Work required:
Only the lines from the start up to and including the line containing "COL = sc.collection" should be repeated, word for word.

+++ Source material

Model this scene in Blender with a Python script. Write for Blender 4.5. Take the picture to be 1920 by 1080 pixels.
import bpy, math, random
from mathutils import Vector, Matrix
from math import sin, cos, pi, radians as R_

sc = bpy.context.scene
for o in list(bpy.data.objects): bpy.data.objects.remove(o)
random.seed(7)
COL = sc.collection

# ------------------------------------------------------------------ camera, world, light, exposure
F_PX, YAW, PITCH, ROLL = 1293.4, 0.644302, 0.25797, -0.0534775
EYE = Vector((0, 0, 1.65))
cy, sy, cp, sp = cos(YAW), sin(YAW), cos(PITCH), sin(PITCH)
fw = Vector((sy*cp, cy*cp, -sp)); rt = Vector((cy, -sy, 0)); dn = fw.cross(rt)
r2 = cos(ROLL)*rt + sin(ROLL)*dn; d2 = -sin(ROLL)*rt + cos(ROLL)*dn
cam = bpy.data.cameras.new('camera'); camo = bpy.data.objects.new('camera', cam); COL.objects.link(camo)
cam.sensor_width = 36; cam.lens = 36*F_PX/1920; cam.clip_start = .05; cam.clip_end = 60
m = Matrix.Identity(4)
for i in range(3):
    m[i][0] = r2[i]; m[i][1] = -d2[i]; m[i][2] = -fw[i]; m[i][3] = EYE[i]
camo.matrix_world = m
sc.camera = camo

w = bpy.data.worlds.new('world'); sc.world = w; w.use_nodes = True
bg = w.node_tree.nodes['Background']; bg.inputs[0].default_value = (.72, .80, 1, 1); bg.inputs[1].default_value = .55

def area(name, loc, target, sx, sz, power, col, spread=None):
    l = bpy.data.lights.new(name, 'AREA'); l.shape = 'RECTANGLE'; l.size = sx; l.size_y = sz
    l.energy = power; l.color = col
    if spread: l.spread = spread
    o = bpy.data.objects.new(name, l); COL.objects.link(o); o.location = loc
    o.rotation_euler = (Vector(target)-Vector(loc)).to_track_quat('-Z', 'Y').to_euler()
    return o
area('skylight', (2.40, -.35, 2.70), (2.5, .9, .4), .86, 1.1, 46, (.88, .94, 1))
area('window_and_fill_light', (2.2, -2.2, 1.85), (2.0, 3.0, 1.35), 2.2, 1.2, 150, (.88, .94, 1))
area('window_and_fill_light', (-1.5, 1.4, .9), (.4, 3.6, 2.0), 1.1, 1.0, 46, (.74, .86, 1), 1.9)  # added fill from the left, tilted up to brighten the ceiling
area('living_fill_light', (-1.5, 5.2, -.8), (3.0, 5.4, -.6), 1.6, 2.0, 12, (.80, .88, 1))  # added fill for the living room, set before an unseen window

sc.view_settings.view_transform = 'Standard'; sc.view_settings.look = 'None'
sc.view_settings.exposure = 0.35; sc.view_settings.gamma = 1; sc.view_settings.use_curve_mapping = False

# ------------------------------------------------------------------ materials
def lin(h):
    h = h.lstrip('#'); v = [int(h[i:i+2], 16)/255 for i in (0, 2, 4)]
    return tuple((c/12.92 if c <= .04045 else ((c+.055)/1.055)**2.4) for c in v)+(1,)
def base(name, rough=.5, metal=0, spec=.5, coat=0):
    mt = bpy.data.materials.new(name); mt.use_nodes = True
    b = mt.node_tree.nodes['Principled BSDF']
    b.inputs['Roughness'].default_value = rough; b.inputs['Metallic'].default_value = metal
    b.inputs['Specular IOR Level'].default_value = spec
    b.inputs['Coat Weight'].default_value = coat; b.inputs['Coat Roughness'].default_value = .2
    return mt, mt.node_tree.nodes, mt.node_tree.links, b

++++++

Answer below:
Model this scene in Blender with a Python script. Write for Blender 4.5. Take the picture to be 1920 by 1080 pixels.
import bpy, math, random
from mathutils import Vector, Matrix
from math import sin, cos, pi, radians as R_

sc = bpy.context.scene
for o in list(bpy.data.objects): bpy.data.objects.remove(o)
random.seed(7)
COL = sc.collection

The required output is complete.